### DIRECTION:
Write the data out again, exactly as given.

### DATASET SECTION:
────────────────────

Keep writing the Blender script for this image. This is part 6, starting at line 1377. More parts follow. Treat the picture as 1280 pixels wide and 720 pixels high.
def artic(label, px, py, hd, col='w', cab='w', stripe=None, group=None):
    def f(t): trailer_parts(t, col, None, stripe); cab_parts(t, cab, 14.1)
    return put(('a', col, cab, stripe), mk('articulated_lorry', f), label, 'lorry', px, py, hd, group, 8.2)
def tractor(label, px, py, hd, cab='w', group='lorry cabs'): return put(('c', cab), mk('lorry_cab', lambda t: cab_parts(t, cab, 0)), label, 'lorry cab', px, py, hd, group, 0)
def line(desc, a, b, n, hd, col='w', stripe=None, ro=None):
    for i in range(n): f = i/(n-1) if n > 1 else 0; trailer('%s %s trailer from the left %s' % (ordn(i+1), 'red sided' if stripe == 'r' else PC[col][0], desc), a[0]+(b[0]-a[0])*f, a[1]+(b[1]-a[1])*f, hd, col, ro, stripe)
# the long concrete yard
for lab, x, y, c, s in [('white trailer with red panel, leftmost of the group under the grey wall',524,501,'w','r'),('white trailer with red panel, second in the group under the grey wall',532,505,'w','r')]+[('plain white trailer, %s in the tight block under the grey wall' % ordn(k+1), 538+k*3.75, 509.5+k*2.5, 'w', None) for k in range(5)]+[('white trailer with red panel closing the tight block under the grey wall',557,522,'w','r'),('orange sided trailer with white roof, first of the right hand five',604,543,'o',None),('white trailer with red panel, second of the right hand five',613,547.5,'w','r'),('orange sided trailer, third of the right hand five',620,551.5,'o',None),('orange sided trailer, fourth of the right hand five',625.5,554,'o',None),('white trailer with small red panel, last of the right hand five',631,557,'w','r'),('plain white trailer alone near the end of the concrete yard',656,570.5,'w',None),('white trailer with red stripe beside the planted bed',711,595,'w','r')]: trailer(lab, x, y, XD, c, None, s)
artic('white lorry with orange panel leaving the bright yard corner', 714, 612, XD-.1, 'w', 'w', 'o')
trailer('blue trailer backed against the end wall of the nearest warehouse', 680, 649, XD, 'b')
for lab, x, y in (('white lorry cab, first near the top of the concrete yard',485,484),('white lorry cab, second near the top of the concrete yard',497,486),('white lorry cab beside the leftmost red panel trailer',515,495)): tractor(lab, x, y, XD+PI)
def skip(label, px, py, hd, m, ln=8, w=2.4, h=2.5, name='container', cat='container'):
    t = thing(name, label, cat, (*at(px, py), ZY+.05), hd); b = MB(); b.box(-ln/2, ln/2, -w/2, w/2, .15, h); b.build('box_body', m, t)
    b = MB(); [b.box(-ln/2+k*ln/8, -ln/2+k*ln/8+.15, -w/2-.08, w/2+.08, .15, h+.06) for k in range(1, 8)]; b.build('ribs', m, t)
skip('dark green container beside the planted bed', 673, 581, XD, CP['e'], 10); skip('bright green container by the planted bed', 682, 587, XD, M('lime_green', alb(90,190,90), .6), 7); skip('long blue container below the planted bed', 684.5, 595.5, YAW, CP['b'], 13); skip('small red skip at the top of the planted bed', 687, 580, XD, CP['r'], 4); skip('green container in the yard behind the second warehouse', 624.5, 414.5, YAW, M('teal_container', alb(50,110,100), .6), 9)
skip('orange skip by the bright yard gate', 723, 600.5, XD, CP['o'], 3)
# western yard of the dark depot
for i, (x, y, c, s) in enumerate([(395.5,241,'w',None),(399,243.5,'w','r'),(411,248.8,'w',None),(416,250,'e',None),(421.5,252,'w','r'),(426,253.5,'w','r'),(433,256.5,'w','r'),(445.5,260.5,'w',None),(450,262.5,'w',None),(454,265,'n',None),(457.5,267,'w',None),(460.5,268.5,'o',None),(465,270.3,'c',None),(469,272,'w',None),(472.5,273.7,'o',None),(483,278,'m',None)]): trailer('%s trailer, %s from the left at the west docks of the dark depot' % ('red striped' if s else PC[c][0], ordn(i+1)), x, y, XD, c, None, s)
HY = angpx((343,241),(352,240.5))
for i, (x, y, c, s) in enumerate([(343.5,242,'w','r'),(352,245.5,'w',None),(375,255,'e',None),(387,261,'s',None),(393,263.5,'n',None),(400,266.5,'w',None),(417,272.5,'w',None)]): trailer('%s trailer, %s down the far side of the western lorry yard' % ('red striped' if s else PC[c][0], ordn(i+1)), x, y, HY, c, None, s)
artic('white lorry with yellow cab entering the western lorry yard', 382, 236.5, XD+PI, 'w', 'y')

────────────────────

### RESULT:
Keep writing the Blender script for this image. This is part 6, starting at line 1377. More parts follow. Treat the picture as 1280 pixels wide and 720 pixels high.
def artic(label, px, py, hd, col='w', cab='w', stripe=None, group=None):
    def f(t): trailer_parts(t, col, None, stripe); cab_parts(t, cab, 14.1)
    return put(('a', col, cab, stripe), mk('articulated_lorry', f), label, 'lorry', px, py, hd, group, 8.2)
def tractor(label, px, py, hd, cab='w', group='lorry cabs'): return put(('c', cab), mk('lorry_cab', lambda t: cab_parts(t, cab, 0)), label, 'lorry cab', px, py, hd, group, 0)
def line(desc, a, b, n, hd, col='w', stripe=None, ro=None):
    for i in range(n): f = i/(n-1) if n > 1 else 0; trailer('%s %s trailer from the left %s' % (ordn(i+1), 'red sided' if stripe == 'r' else PC[col][0], desc), a[0]+(b[0]-a[0])*f, a[1]+(b[1]-a[1])*f, hd, col, ro, stripe)
# the long concrete yard
for lab, x, y, c, s in [('white trailer with red panel, leftmost of the group under the grey wall',524,501,'w','r'),('white trailer with red panel, second in the group under the grey wall',532,505,'w','r')]+[('plain white trailer, %s in the tight block under the grey wall' % ordn(k+1), 538+k*3.75, 509.5+k*2.5, 'w', None) for k in range(5)]+[('white trailer with red panel closing the tight block under the grey wall',557,522,'w','r'),('orange sided trailer with white roof, first of the right hand five',604,543,'o',None),('white trailer with red panel, second of the right hand five',613,547.5,'w','r'),('orange sided trailer, third of the right hand five',620,551.5,'o',None),('orange sided trailer, fourth of the right hand five',625.5,554,'o',None),('white trailer with small red panel, last of the right hand five',631,557,'w','r'),('plain white trailer alone near the end of the concrete yard',656,570.5,'w',None),('white trailer with red stripe beside the planted bed',711,595,'w','r')]: trailer(lab, x, y, XD, c, None, s)
artic('white lorry with orange panel leaving the bright yard corner', 714, 612, XD-.1, 'w', 'w', 'o')
trailer('blue trailer backed against the end wall of the nearest warehouse', 680, 649, XD, 'b')
for lab, x, y in (('white lorry cab, first near the top of the concrete yard',485,484),('white lorry cab, second near the top of the concrete yard',497,486),('white lorry cab beside the leftmost red panel trailer',515,495)): tractor(lab, x, y, XD+PI)
def skip(label, px, py, hd, m, ln=8, w=2.4, h=2.5, name='container', cat='container'):
    t = thing(name, label, cat, (*at(px, py), ZY+.05), hd); b = MB(); b.box(-ln/2, ln/2, -w/2, w/2, .15, h); b.build('box_body', m, t)
    b = MB(); [b.box(-ln/2+k*ln/8, -ln/2+k*ln/8+.15, -w/2-.08, w/2+.08, .15, h+.06) for k in range(1, 8)]; b.build('ribs', m, t)
skip('dark green container beside the planted bed', 673, 581, XD, CP['e'], 10); skip('bright green container by the planted bed', 682, 587, XD, M('lime_green', alb(90,190,90), .6), 7); skip('long blue container below the planted bed', 684.5, 595.5, YAW, CP['b'], 13); skip('small red skip at the top of the planted bed', 687, 580, XD, CP['r'], 4); skip('green container in the yard behind the second warehouse', 624.5, 414.5, YAW, M('teal_container', alb(50,110,100), .6), 9)
skip('orange skip by the bright yard gate', 723, 600.5, XD, CP['o'], 3)
# western yard of the dark depot
for i, (x, y, c, s) in enumerate([(395.5,241,'w',None),(399,243.5,'w','r'),(411,248.8,'w',None),(416,250,'e',None),(421.5,252,'w','r'),(426,253.5,'w','r'),(433,256.5,'w','r'),(445.5,260.5,'w',None),(450,262.5,'w',None),(454,265,'n',None),(457.5,267,'w',None),(460.5,268.5,'o',None),(465,270.3,'c',None),(469,272,'w',None),(472.5,273.7,'o',None),(483,278,'m',None)]): trailer('%s trailer, %s from the left at the west docks of the dark depot' % ('red striped' if s else PC[c][0], ordn(i+1)), x, y, XD, c, None, s)
HY = angpx((343,241),(352,240.5))
for i, (x, y, c, s) in enumerate([(343.5,242,'w','r'),(352,245.5,'w',None),(375,255,'e',None),(387,261,'s',None),(393,263.5,'n',None),(400,266.5,'w',None),(417,272.5,'w',None)]): trailer('%s trailer, %s down the far side of the western lorry yard' % ('red striped' if s else PC[c][0], ordn(i+1)), x, y, HY, c, None, s)
artic('white lorry with yellow cab entering the western lorry yard', 382, 236.5, XD+PI, 'w', 'y')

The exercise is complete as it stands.